How to Rehire Former Employees

How to Ask a Former Employee to Come Back

Most employers would agree that employee turnover is one of the largest issues they face year in and year out. With total replacement costs estimated to be as high as 90% to 200% of annual salary, it’s imperative that companies find ways to reduce employee departures. One solution to this that’s often overlooked is rehiring former employees.

There are a couple of key benefits to bringing former employees back into the organization. One reason is that it increases the size of your qualified applicant pool during the recruiting process. Data collected through our exit surveys indicates that in most cases, over 50% of preventable exits say that they’d likely consider returning to the organization. In cases where there are especially tough-to-fill positions because of a unique combination of a required skill set, or a location that is particularly difficult to staff, opening up your search to former employees significantly increases your pool of qualified candidates.

In addition to increasing your candidate pool, another key benefit to rehiring a former employee is a reduction in training costs. Not only will a former employee move through interviews and onboarding more quickly, but the time spent on training will be significantly less. They will already be accustomed to your culture, know your processes and procedures, understand who the key points of contact are, and be familiar with your operating systems. Depending upon how long they have been away from the organization, and how much has changed, the time between being rehired and being productive will be significantly shorter than that of a new hire.

Ensuring a Successful Rehire

Before you can successfully rehire former employees, it’s critical that you have a solid resignation recovery process in place. There are a few decisions you will need to make up front. How will that process look? Who will be having the conversations with employees who have given their notice? How will you conduct their exit interview? Is it up to each individual manager to determine? Is it a responsibility of human resources? Have a predetermined process clearly outlining who you want to work to keep, and who is worth letting go. The key to making sure this process is effective is keeping it consistent.

The best time to interview an exiting employee and gauge whether or not they’d return to work for you is before or shortly after they leave. You won’t know if you don’t ask. Cheryl Clark, a consultant at People Element, explains, “If you cannot do it before the employee is already gone, try to do it within 30 days of their departure.”

Try to capture the employee’s specific reasons for leaving by asking direct questions that get at the heart of key issues. Clark explains that within their exit surveys, they include questions such as:

  • Would you return to this company?
  • Would you return to the same department?
  • Would you return to the same manager?
  • What would it take for you to consider returning?

It can be difficult for an exiting employee to share candid feedback, especially to their manager. This is where a third-party exit survey can be especially beneficial. Not only will the employee be more likely to complete it, but they’re more likely to answer openly than if asked by the employer directly.

When recruiters are looking at rehiring a former employee, having exit data to work from gives them a way to engage in conversation by immediately addressing the reasons that person left, and what has changed since. For example, that person may have left due to a specific supervisor, but that manager may have since left the company.

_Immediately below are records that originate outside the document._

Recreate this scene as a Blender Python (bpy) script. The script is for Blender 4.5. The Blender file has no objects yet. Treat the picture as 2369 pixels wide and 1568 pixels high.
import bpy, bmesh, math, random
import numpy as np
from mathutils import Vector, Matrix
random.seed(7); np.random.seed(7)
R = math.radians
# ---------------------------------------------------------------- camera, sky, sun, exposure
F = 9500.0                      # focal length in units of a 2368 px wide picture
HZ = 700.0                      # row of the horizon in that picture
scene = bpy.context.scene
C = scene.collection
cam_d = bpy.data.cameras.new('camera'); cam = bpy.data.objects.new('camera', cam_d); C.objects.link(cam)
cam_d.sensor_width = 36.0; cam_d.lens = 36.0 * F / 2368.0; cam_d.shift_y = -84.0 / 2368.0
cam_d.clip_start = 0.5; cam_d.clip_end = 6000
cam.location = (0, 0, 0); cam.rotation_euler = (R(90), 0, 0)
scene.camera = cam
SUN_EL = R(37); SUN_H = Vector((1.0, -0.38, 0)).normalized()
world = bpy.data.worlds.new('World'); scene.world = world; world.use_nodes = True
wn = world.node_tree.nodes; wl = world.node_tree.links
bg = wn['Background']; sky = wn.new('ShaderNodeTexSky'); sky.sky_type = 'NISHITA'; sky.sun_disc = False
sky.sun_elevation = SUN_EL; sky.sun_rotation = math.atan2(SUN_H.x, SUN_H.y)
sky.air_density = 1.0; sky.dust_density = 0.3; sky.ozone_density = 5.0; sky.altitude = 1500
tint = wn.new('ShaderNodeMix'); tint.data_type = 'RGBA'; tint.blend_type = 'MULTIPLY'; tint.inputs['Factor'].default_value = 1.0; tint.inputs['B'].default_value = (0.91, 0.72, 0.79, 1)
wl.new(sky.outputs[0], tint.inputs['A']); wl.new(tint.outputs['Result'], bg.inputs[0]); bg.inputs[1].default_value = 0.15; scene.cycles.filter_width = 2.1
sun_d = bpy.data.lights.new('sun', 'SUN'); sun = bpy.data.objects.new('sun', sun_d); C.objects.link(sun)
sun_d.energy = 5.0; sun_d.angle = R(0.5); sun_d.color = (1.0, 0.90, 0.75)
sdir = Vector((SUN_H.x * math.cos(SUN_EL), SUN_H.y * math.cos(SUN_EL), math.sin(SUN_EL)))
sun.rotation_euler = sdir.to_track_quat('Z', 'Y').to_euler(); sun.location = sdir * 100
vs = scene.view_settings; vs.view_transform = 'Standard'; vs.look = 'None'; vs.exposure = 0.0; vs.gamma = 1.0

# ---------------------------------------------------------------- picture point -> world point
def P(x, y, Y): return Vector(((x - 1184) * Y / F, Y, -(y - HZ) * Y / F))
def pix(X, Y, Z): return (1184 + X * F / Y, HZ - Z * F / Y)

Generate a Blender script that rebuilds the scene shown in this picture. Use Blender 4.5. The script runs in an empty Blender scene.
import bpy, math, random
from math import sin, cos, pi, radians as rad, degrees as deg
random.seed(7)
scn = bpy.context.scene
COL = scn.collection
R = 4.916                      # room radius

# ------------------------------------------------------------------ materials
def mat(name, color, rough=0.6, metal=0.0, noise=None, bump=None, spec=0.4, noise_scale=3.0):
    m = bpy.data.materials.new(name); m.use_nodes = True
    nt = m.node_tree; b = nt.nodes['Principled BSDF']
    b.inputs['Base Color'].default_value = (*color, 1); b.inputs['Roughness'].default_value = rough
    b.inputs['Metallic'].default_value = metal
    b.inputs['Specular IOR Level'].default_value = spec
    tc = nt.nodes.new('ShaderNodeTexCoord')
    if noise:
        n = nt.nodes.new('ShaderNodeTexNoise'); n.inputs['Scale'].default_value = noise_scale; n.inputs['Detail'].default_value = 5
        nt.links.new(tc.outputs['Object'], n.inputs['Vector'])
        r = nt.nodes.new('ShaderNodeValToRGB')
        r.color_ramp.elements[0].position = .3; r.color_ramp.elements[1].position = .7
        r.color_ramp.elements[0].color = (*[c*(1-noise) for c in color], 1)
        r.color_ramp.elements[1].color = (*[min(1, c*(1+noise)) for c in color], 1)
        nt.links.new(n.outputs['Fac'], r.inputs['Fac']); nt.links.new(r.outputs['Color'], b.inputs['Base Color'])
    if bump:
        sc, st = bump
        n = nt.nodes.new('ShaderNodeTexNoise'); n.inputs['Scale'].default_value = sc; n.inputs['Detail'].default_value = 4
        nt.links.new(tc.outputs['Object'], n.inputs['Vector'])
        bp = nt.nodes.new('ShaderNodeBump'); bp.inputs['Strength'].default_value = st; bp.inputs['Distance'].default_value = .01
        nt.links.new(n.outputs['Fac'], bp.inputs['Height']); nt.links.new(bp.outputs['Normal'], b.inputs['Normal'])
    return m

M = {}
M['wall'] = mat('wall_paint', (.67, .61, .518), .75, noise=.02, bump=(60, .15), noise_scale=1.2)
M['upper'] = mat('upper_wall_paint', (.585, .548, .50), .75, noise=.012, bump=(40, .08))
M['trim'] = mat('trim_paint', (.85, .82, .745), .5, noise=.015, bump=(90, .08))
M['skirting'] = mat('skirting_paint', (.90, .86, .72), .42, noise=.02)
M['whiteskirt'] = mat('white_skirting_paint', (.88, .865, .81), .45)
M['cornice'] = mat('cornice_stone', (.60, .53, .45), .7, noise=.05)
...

Or, maybe you’re looking at rehiring this person into a completely different department. Exit data helps the recruiter find out whether or not the reasons a former employee left the company will still be issues in their new role, and if so, address them accordingly.

Making a Fresh Start with Former Employees

At the time of an employee exit, some managers or department heads feel frustrated or angry, assuming that they’d done everything they could to ensure this employee’s job satisfaction. Not only that, but they’ve invested months or years in training and developing this person, only to have them leave. This can be especially difficult if the person exiting is a strong performer.

Holding on to resentment toward a former employee can mean missing out on some great re-entry opportunities. People have myriad reasons for leaving their jobs: advancement opportunity, more money, better hours, a better commute, more flexibility, or quite simply, “the grass looked greener”. As many people often experience, the job they moved on to wasn’t the fit they were hoping for and they may be looking to make their way back to a former employer.

Try not to let your old feelings of anger prevent you from rehiring someone who could return to your organization and give several more years of strong performance. You may be missing out on an entire population of former employees who know how you operate, understand your culture, and require very little training. Beyond that, those former employees may be returning with new skills and experience your company could benefit from.

Going a step further, don’t be afraid to rehire a rehire. People Element’s research on organizational re-entry shows that rehiring someone up to two times after their initial hire does not have a negative effect on performance or productivity.

As you work to improve turnover and retention solutions, consider an often overlooked applicant pool of former employees. Establish a solid resignation recovery process so that you have quality data to work off of as you try to re-engage with employees who have departed the organization. Many former employees are willing to return to your organization, and when they do, will require very little initial training investment, may have potentially beneficial experience from another employer, and a renewed commitment to your company.